Exercise description: Repeat the material exactly from its first line to the line that includes "bg.inputs[1].default_value = 0.19". Skip pictures.

Data excerpt:
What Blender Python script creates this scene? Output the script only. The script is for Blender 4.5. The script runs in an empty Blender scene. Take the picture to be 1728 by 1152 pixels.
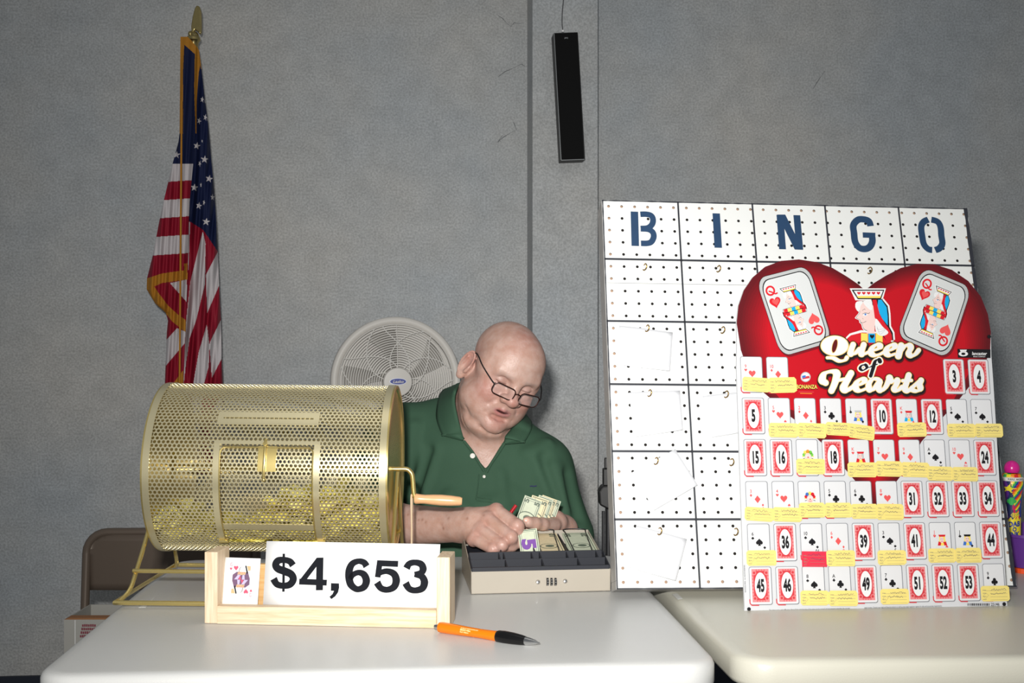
import bpy, math, random
import numpy as np
from mathutils import Vector, Matrix

random.seed(7)
S = bpy.context.scene
COL = S.collection
F = 1950.0           # focal length in pixels of the 1728 wide frame
HZ = 600.0           # image row of the horizon
EYE = 1.175
TT = 0.74            # table top height

# ---- camera, world, lights, exposure --------------------------------------
cd = bpy.data.cameras.new('camera')
cam = bpy.data.objects.new('camera', cd)
COL.objects.link(cam)
cam.location = (0, 0, EYE)
cam.rotation_euler = (math.radians(90), 0, 0)
cd.sensor_width = 36.0
cd.lens = 36.0 * F / 1728.0
cd.shift_y = (HZ - 576.0) / 1728.0
cd.clip_start = 0.05
S.camera = cam

w = bpy.data.worlds.new('world')
S.world = w
w.use_nodes = True
bg = w.node_tree.nodes['Background']
bg.inputs[0].default_value = (0.93, 0.97, 1.0, 1)
bg.inputs[1].default_value = 0.19

ld = bpy.data.lights.new('camera_flash', 'AREA')
ld.shape = 'RECTANGLE'
ld.size = 0.07
ld.size_y = 0.045
ld.energy = 17.5
ld.color = (1.0, 0.985, 0.95)
ld.spread = math.radians(86)
flash = bpy.data.objects.new('camera_flash', ld)
COL.objects.link(flash)
flash.location = (-0.07, -0.02, EYE + 0.15)
flash.rotation_euler = Vector((0.20, 3.0, -0.22)).to_track_quat('-Z', 'Y').to_euler()

cl = bpy.data.lights.new('ceiling_light', 'AREA')
cl.shape = 'RECTANGLE'
cl.size = 2.4
cl.size_y = 1.2
cl.energy = 5.0
cl.color = (1.0, 0.97, 0.9)
clo = bpy.data.objects.new('ceiling_light', cl)
COL.objects.link(clo)
clo.location = (0.2, 1.6, 3.4)

S.view_settings.view_transform = 'Standard'
S.view_settings.look = 'None'
S.view_settings.gamma = 1.0
S.view_settings.exposure = 0.0
S.view_settings.use_curve_mapping = False


def srgb(r, g, b):
    def f(c):
        c /= 255.0
        return c / 12.92 if c <= 0.04045 else ((c + 0.055) / 1.055) ** 2.4
    return (f(r), f(g), f(b), 1)


def P(u, v, Y):
    """point of the place at depth Y that the photograph shows at (u, v)"""
    return Vector(((u - 864.0) * Y / F, Y, EYE - (v - HZ) * Y / F))


# ---- materials ---------------------------------------------------------------
def mat(name, col, rough=0.5, metal=0.0, spec=0.5, bump=0.0, bscale=200.0, var=0.0, vscale=8.0,
        trans=0.0, alpha=1.0, sss=0.0, coat=0.0):
    m = bpy.data.materials.new(name)
    m.use_nodes = True
    nt = m.node_tree
    b = nt.nodes['Principled BSDF']
    c = srgb(*col) if max(col) > 1.0 else (*col, 1)
    b.inputs['Base Color'].default_value = c
    b.inputs['Roughness'].default_value = rough
    b.inputs['Metallic'].default_value = metal
    b.inputs['Specular IOR Level'].default_value = spec
    b.inputs['Transmission Weight'].default_value = trans
    b.inputs['Alpha'].default_value = alpha
    b.inputs['Coat Weight'].default_value = coat
    if sss:
        b.inputs['Subsurface Weight'].default_value = sss
        b.inputs['Subsurface Radius'].default_value = (0.012, 0.005, 0.003)
        b.inputs['Subsurface Scale'].default_value = 0.6
    tc = nt.nodes.new('ShaderNodeTexCoord')
    if var:
        n = nt.nodes.new('ShaderNodeTexNoise')
        n.inputs['Scale'].default_value = vscale
        n.inputs['Detail'].default_value = 5
        nt.links.new(tc.outputs['Object'], n.inputs['Vector'])
        r = nt.nodes.new('ShaderNodeMapRange')
        r.inputs['From Min'].default_value = 0.3
        r.inputs['From Max'].default_value = 0.7
        r.inputs['To Min'].default_value = 1 - var
        r.inputs['To Max'].default_value = 1 + var
        nt.links.new(n.outputs['Fac'], r.inputs['Value'])
        h = nt.nodes.new('ShaderNodeHueSaturation')
        h.inputs['Color'].default_value = c
        nt.links.new(r.outputs[0], h.inputs['Value'])
        nt.links.new(h.outputs[0], b.inputs['Base Color'])
    if bump:
        n2 = nt.nodes.new('ShaderNodeTexNoise')
        n2.inputs['Scale'].default_value = bscale
        n2.inputs['Detail'].default_value = 4
        nt.links.new(tc.outputs['Object'], n2.inputs['Vector'])
        bp = nt.nodes.new('ShaderNodeBump')
        bp.inputs['Strength'].default_value = bump
        bp.inputs['Distance'].default_value = 0.002
        nt.links.new(n2.outputs['Fac'], bp.inputs['Height'])
        nt.links.new(bp.outputs[0], b.inputs['Normal'])
    return m


def wall_mat():
    m = mat('wall_paint', (132, 138, 141), rough=0.62, spec=0.35)
    nt = m.node_tree
    b = nt.nodes['Principled BSDF']
    tc = nt.nodes.new('ShaderNodeTexCoord')

    def noise(s, d, sc=(1, 1, 1)):
        mp = nt.nodes.new('ShaderNodeMapping')
        mp.inputs['Scale'].default_value = sc
        nt.links.new(tc.outputs['Object'], mp.inputs[0])
        n = nt.nodes.new('ShaderNodeTexNoise')
        n.inputs['Scale'].default_value = s
        n.inputs['Detail'].default_value = d
        nt.links.new(mp.outputs[0], n.inputs[0])
        return n
    n1 = noise(1.6, 4)
    n2 = noise(150, 3)
    n3 = noise(14, 6, (1, 1, .5))
    c1 = nt.nodes.new('ShaderNodeValToRGB')
    c1.color_ramp.elements[0].position = 0.35
    c1.color_ramp.elements[0].color = srgb(169, 174, 178)
    c1.color_ramp.elements[1].position = 0.66
    c1.color_ramp.elements[1].color = srgb(183, 182, 179)
    nt.links.new(n1.outputs['Fac'], c1.inputs[0])
    r2 = nt.nodes.new('ShaderNodeMapRange')
    r2.inputs['From Min'].default_value = 0.33
    r2.inputs['From Max'].default_value = 0.67
    r2.inputs['To Min'].default_value = 0.80
    r2.inputs['To Max'].default_value = 1.14
    nt.links.new(n2.outputs['Fac'], r2.inputs['Value'])
    r3 = nt.nodes.new('ShaderNodeMapRange')
    r3.inputs['From Min'].default_value = 0.3
    r3.inputs['From Max'].default_value = 0.7
    r3.inputs['To Min'].default_value = 0.93
    r3.inputs['To Max'].default_value = 1.07
    nt.links.new(n3.outputs['Fac'], r3.inputs['Value'])
    mu = nt.nodes.new('ShaderNodeMath')
    mu.operation = 'MULTIPLY'
    nt.links.new(r2.outputs[0], mu.inputs[0])
    nt.links.new(r3.outputs[0], mu.inputs[1])
    h = nt.nodes.new('ShaderNodeHueSaturation')
    nt.links.new(c1.outputs[0], h.inputs['Color'])
    nt.links.new(mu.outputs[0], h.inputs['Value'])
    nt.links.new(h.outputs[0], b.inputs['Base Color'])
    bp = nt.nodes.new('ShaderNodeBump')
    bp.inputs['Strength'].default_value = 0.35
    bp.inputs['Distance'].default_value = 0.004
    nt.links.new(n2.outputs['Fac'], bp.inputs['Height'])
    nt.links.new(bp.outputs[0], b.inputs['Normal'])
    return m


def wood_mat(name, col, col2, axis=0, scale=30):
    m = mat(name, col, rough=0.55, spec=0.3)
    nt = m.node_tree
    b = nt.nodes['Principled BSDF']
    tc = nt.nodes.new('ShaderNodeTexCoord')
    mp = nt.nodes.new('ShaderNodeMapping')
    s = [6.0, 6.0, 6.0]
    s[axis] = 0.35
    mp.inputs['Scale'].default_value = s
    nt.links.new(tc.outputs['Object'], mp.inputs[0])
    n = nt.nodes.new('ShaderNodeTexNoise')
    n.inputs['Scale'].default_value = scale
    n.inputs['Detail'].default_value = 3
    nt.links.new(mp.outputs[0], n.inputs[0])
    c1 = nt.nodes.new('ShaderNodeValToRGB')
    c1.color_ramp.elements[0].position = 0.35
    c1.color_ramp.elements[0].color = srgb(*col2)
    c1.color_ramp.elements[1].position = 0.6
    c1.color_ramp.elements[1].color = srgb(*col)
    nt.links.new(n.outputs['Fac'], c1.inputs[0])
    nt.links.new(c1.outputs[0], b.inputs['Base Color'])
    return m


M = {}
M['wall'] = wall_mat()
M['wall_side'] = mat('pilaster_paint', (150, 156, 158), 0.6, spec=0.3, var=.04)
M['navy'] = mat('navy_base', (28, 34, 48), 0.5)
M['floor'] = mat('floor_tile', (96, 98, 100), 0.4, var=.1, vscale=3)
M['crack'] = mat('crack', (98, 101, 103), 0.9)
M['table'] = mat('table_plastic', (206, 206, 204), 0.33, spec=0.45, bump=0.12, bscale=420, var=.015, vscale=5)
M['grey_metal'] = mat('grey_metal', (120, 120, 120), 0.4, metal=.7)
M['black'] = mat('black_paint', (12, 12, 13), 0.5)
M['black_matte'] = mat('black_matte', (7, 7, 8), 0.8, spec=.2)
M['black_gloss'] = mat('black_gloss', (9, 9, 10), 0.25)
M['ink'] = mat('black_ink', (18, 18, 22), 0.5, spec=.3)
M['white'] = mat('white_paper', (238, 238, 238), 0.6, spec=.3)
M['white_gloss'] = mat('white_board', (224, 225, 223), 0.4, spec=.35)
M['silver'] = mat('silver_paint', (150, 153, 155), 0.35, metal=.8)
M['chrome'] = mat('chrome', (205, 205, 205), 0.15, metal=1)
M['brass'] = mat('brass', (222, 200, 130), 0.25, metal=.85, var=.03, vscale=20)
M['brass_sheet'] = mat('brass_sheet', (222, 211, 172), 0.26, metal=.72, var=.03, vscale=30)
M['brass_dark'] = mat('aged_brass', (150, 118, 62), 0.35, metal=1)
M['gold_finial'] = mat('gold_finial', (176, 160, 110), 0.3, metal=1, bump=.4, bscale=60)
M['brown'] = mat('brown_enamel', (98, 86, 76), 0.35, spec=.4, metal=.2)
M['steel_dark'] = mat('dark_steel', (50, 50, 52), .45, metal=.5)


def link(o, parent=None):
    COL.objects.link(o)
    if parent is not None:
        o.parent = parent
    return o


def tag(o, label=None, cat=None, group=None, kind=None):
    if label:
        o['label'] = label
    if cat:
        o['category'] = cat
    if group:
        o['group'] = group
    if kind:
        o['kind'] = kind
    return o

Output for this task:
What Blender Python script creates this scene? Output the script only. The script is for Blender 4.5. The script runs in an empty Blender scene. Take the picture to be 1728 by 1152 pixels.
import bpy, math, random
import numpy as np
from mathutils import Vector, Matrix

random.seed(7)
S = bpy.context.scene
COL = S.collection
F = 1950.0           # focal length in pixels of the 1728 wide frame
HZ = 600.0           # image row of the horizon
EYE = 1.175
TT = 0.74            # table top height

# ---- camera, world, lights, exposure --------------------------------------
cd = bpy.data.cameras.new('camera')
cam = bpy.data.objects.new('camera', cd)
COL.objects.link(cam)
cam.location = (0, 0, EYE)
cam.rotation_euler = (math.radians(90), 0, 0)
cd.sensor_width = 36.0
cd.lens = 36.0 * F / 1728.0
cd.shift_y = (HZ - 576.0) / 1728.0
cd.clip_start = 0.05
S.camera = cam

w = bpy.data.worlds.new('world')
S.world = w
w.use_nodes = True
bg = w.node_tree.nodes['Background']
bg.inputs[0].default_value = (0.93, 0.97, 1.0, 1)
bg.inputs[1].default_value = 0.19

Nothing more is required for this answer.